Take an epic sporting event, cut together the highlights and interviews with the athlete (or athletes) and coach (or coaches), and you have an instant crowd-pleaser, because the crowd already been pleased once and knows it will be again. I expected Thriller in Manila to be that documentary until the build up of “the greatest fight of all time” between Muhammad Ali and Joe Frazier unexpectedly wheezes, as a 63 year old, nearly incoherent Frazier walks into his decrepit Badlands of Philadelphia gym. With one shot of the little, cluttered room he lives in upstairs, the tone shifts to the unapologetic telling of Joe Frazier’s side of the story. Director John Dower has an easy target (Ali can’t speak for himself anymore), but to his credit he lets the camera remain on the mixed emotions of people closest to the fight and thereby raises issues–and the film–above its genre.
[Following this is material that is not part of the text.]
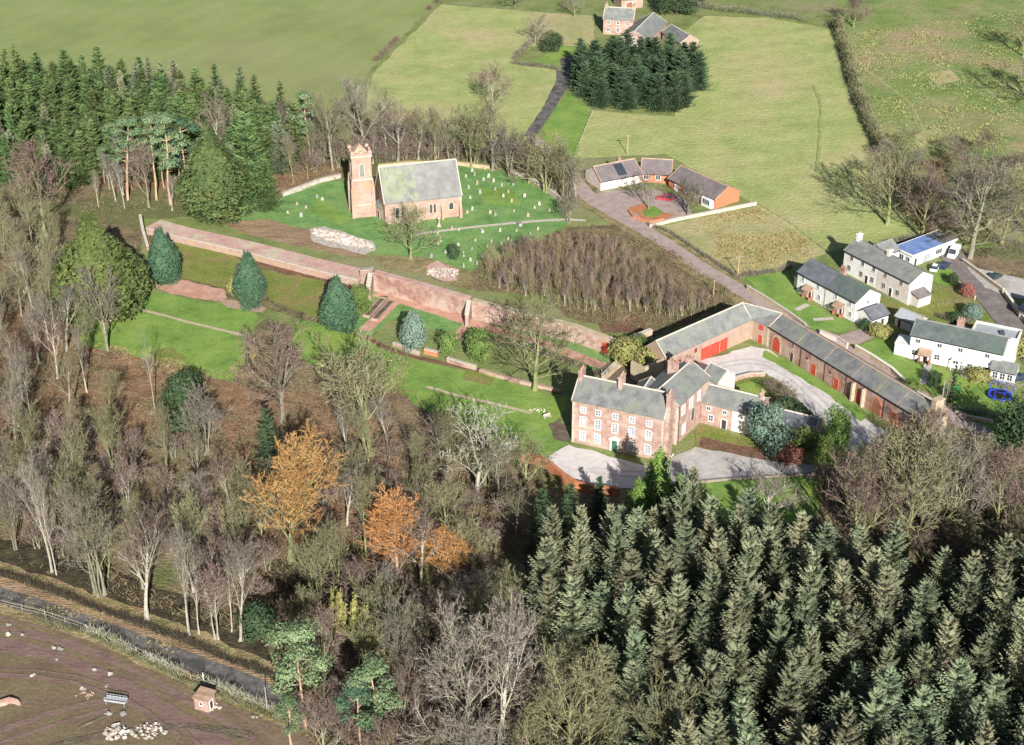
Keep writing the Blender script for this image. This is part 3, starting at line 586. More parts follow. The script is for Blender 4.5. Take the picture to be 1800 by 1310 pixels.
# the rear wing runs back from the right end
fr2 = gable(hall, A2, B2, 8.6, 9.0, 2.3, 'brick', 'slate_grey', over=.25, wname='wing_wall', rname='wing_roof')
for x in (2.4, 5.6, 9.0):
    window(hall, fr2, x, 5.9, 1.0, 1.9, pane='glass_pale', bars=(1,3), fw=.2)
window(hall, fr2, 3.0, 1.2, 1.0, 2.0, pane='glass_pale', bars=(1,3), fw=.2); window(hall, fr2, 6.6, 2.4, 1.1, 2.6, arch=True, frame='pale_stone')
band(hall, fr2, 8.7, .28, .1, name='cornice'); quoins(hall, fr2, 0, 0, 8.6)
chimney(fr2.roof, fr2, 8.2, 5.6, 9.8, 13.4, .9, 2.0, 'brick', 3); chimney(fr2.roof, fr2, fr2.w-.6, 4.3, 10, 12.8, .8, 1.4, 'brick', 2)
mb = MB(); a = Vector(fr2(.6, -.12, 0)); mb.tube(a, a+Vector((0,0,8.9)), .06, .06, 6); mb.build('drainpipe', 'black', hall)
# small gabled outshoot behind the main range
oa = fr.world(9.4, 7.6); ob = fr.world(13.4, 7.6)
d_ = Frame(fr.world(13.6, 7.61), fr.world(13.6, 13.6)); fo = gable(hall, d_.world(0, 0), d_.world(6, 0), 4.4, 8.4, 1.5, 'brick', 'slate', over=.2, wname='outshoot_wall', rname='outshoot_roof')
window(hall, fo, 2.2, 5.2, .9, 1.6, s='R', fw=.15)
# east service range, and the small cross wing with its pink gable
A3 = E(1233,706,4.9); B3 = E(1330,730,4.9)
fr3 = gable(hall, A3, B3, 7.4, 4.9, 2.0, 'brick', 'slate_grey', over=.25, wname='service_wall', rname='service_roof')
for x in (1.6, 5.0, 8.6): window(hall, fr3, x, 3.3, .75, .8, fw=.1, bars=(1,0))
window(hall, fr3, 2.2, 1.0, .9, 1.3, fw=.12); door(hall, fr3, 5.0, 1.0, 2.0, m='door_dark'); window(hall, fr3, 9.6, 1.0, 1.0, 1.3, fw=.12)
mb = MB(); mb.box(fr3, 6.6, fr3.w-.1, -.05, -.001, 0, 4.6); mb.build('rendered_front', 'render_white', hall, solid=True)
chimney(fr3.roof, fr3, fr3.w-.4, 3.7, 5.5, 8.2, .6, 1.2, 'brick', 2)
A4 = E(1260,675,4.6); B4 = E(1285,655,4.6)
g4 = Frame(A4, B4); gA = g4.world(0, 0); gdir = Frame(g4.world(0, 6.5), g4.world(0, 0))
fr4 = gable(hall, E(1234,661,4.6), E(1262,674,4.6), 5.6, 4.6, 1.9, 'render_pink', 'slate_grey', over=.2, wname='link_wall', rname='link_roof')
A5 = fr3.world(fr3.w+.02, .6); B5 = fr3.world(fr3.w+11.5, .6)
fr5 = gable(hall, A5, B5, 6.0, 3.6, 1.7, 'sandstone', 'slate_blue', over=.2, wname='outhouse_wall', rname='outhouse_roof')
for x in (2.0, 5.0): window(hall, fr5, x, 1.2, .9, 1.1, fw=.1)
door(hall, fr5, 8.5, 1.0, 2.0, m='door_dark'); window(hall, fr5, 3.0, 1.3, .9, 1.2, s='R', fw=.1)

# ------------------------------------------------------------------ L-shaped stable range
A = E(1353,574,5.0); B = E(1619,736,5.0); mid = P(1340,615)
bn = empty('stable_range', (mid.x, mid.y, 0), label='long L-shaped red sandstone stable range with red doors and grey slate roofs', cat='stables')
e1 = gable(bn, A, B, 6.6, 5.0, 2.1, 'brick_red', 'slate', over=.25, wname='east_wall', rname='east_roof', cap='tile_brown')
WA = E(1170,628,5.0); WB = E(1321,560,5.0)
w1 = gable(bn, WA, WB, 5.8, 5.0, 2.6, 'sandstone', 'slate_grey', over=.25, wname='west_wall', rname='west_roof')
CA = w1.world(w1.w+.02, 0); CB = e1.world(-.02, 0)
# corner piece: a faceted slate roof over a three-sided wall, joining the two ridges
org = bn.location
def loc(v, z): return (v.x-org.x, v.y-org.y, z)
wr, er = w1.world(w1.w+.02, 2.9), e1.world(-.02, 3.3); wb, eb = w1.world(w1.w+.02, 5.8), e1.world(-.02, 6.6)
apex = (wr+er)/2 + Vector((.1,.5,0))
mb = MB(); a = [loc(CA,-.2), loc(CB,-.2), loc(eb,-.2), loc(wb,-.2)]; t = [loc(CA,5), loc(CB,5), loc(eb,5), loc(wb,5)]; mb.hexa(a, t); cw = mb.build('corner_wall', 'sandstone', bn, solid=True)
mb = MB(); up = lambda v, z: loc(v, z)
n_ = Frame(CA, CB); ca = CA - n_.n*.25; cb = CB - n_.n*.25
mb.poly([up(ca,4.98), up(cb,4.98), up(er,7.29), up(wr,7.79)]); mb.poly([up(wr,7.79), up(er,7.29), up(eb,5.05), up(wb,5.05)])
mb.poly([up(ca,4.85), up(cb,4.85), up(cb,4.98), up(ca,4.98)]); mb.build('corner_roof', 'slate_grey', bn)
mb = MB(); mb.tube(up(ca,5.02), up(wr,7.85), .16, .16, 4); mb.tube(up(cb,5.02), up(er,7.4), .16, .16, 4); mb.tube(up(wr,7.82), up(er,7.35), .16, .16, 4); mb.build('ridge_tiles', 'pale_stone', bn)
cf = Frame(CA, CB, org); cf.d = 5
door(bn, cf, cf.w*.55, 1.1, 2.1, m='door_red', frame='buff_stone'); window(bn, cf, cf.w*.55, 3.2, .9, 1.1, frame='door_red', pane='door_red', bars=(0,0))
for x in (.25, cf.w-.25): mb = MB(); mb.box(cf, x-.22, x+.22, -.12, 0, 0, 4.9); mb.build('pilaster', 'buff_stone', bn, solid=True)
# west wing: two double red coach doors in a row
for x in (12.4, 15.3): door(bn, w1, x, 2.5, 2.9, m='door_red', frame='door_red', leaves=2, fw=.12)
door(bn, w1, 18.1, 2.0, 2.9, m='door_red', frame='door_red', leaves=2, fw=.12)
window(bn, w1, 9.2, 2.8, .7, 1.0, frame='door_red', fw=.08); window(bn, w1, 4.2, 1.5, 1.0, 1.3, frame='door_red', fw=.1); window(bn, w1, 6.6, 1.5, 1.0, 1.3, frame='door_red', fw=.1)
mb = MB(); mb.box(w1, -5.6, -.02, .3, .9, -.2, 4.4); mb.box(w1, -5.6, -5.0, .9, 4.6, -.2, 4.1); lw = mb.build('stone_lean_to', 'buff_stone', bn, solid=True)
# east wing: arches, doors, pitching windows
def arch(x, wd, h, m='door_red', surround='buff_stone'): return window(bn, e1, x, .02, wd, h, arch=True, frame=surround, pane=m, name='arched_door')
arch(2.6, 2.3, 3.1); door(bn, e1, 7.7, .9, 2.1, m='door_dark', frame='buff_stone'); window(bn, e1, 7.7, 3.2, .8, 1.1, frame='brick_red', pane='door_dark', fw=.06)
window(bn, e1, 12.4, 2.6, .6, .6, frame='brick_red', pane='black', fw=.06, bars=(0,0)); door(bn, e1, 14.6, 1.3, 2.4, m='door_red', frame='brick_orange')
window(bn, e1, 19.6, 2.6, .6, .6, frame='brick_red', pane='black', fw=.06, bars=(0,0)); door(bn, e1, 21.6, 1.3, 2.4, m='door_red', frame='brick_orange')
door(bn, e1, 28.3, 1.3, 2.4, m='door_red', frame='brick_orange'); arch(33.5, 2.2, 3.0, 'wood_brown', 'brick_orange'); arch(38.5, 1.6, 2.4, 'wood_brown', 'brick_orange')
for x in (27.0, 30.0): mb = MB(); mb.box(e1, x-.2, x+.2, -.9, 0, -.1, 4.2, .0); mb.build('buttress', 'buff_stone', bn, solid=True)
for x in (10.5, 18.0, 24.5, 35.6): mb = MB(); a = Vector(e1(x, -.1, 0)); mb.tube(a, a+Vector((0,0,4.9)), .06, .06, 6); mb.build('drainpipe', 'door_dark', bn)
quoins(bn, e1, 0, 0, 4.8, 'buff_stone')
mb = MB(); mb.box(e1, e1.w-.1, e1.w+1.5, .8, 5.8, -.2, 5.2); mb.box(e1, e1.w+.1, e1.w+1.3, 2.2, 4.4, 5.2, 8.6); mb.box(e1, e1.w, e1.w+1.4, 2.1, 4.5, 8.6, 8.9); mb.build('chimney_stack', 'buff_stone', bn, solid=True)
for x in (9, 17.5, 26, 33, 39):     # lead flashings across the slope between roof sections
    mb = MB(); z = lambda y: 5.0 + 2.1*y/3.3 + .2
    mb.hexa([e1(x-.07,-.2,z(-.2)), e1(x+.07,-.2,z(-.2)), e1(x+.07,3.2,z(3.2)), e1(x-.07,3.2,z(3.2))], [e1(x-.07,-.2,z(-.2)+.06), e1(x+.07,-.2,z(-.2)+.06), e1(x+.07,3.2,z(3.2)+.06), e1(x-.07,3.2,z(3.2)+.06)]); mb.build('flashing', 'tile_brown', e1.roof, solid=True)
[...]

Through talking heads with the gray hairs who were there, archival footage and the relentless narration of Paterson Joseph, we go back to the late sixties when Joe Frazier and Muhammad Ali are friendly competitors. Joe Frazier personally lobbies President Nixon to get Ali back in the ring after Ali’s famous refusal to go to Vietnam for his religious convictions (a member of the all-black Nation of Islam). Back in the ring, Ali and Frazier go on to have three fights in a vicious rivalry that’s the stuff of sports legend and Greek tragedy. It all culminates in 1975 when Philippine dictator Ferdinand Marcos hosts the “Thrilla in Manila,” the third and final bout between Frazier and Ali.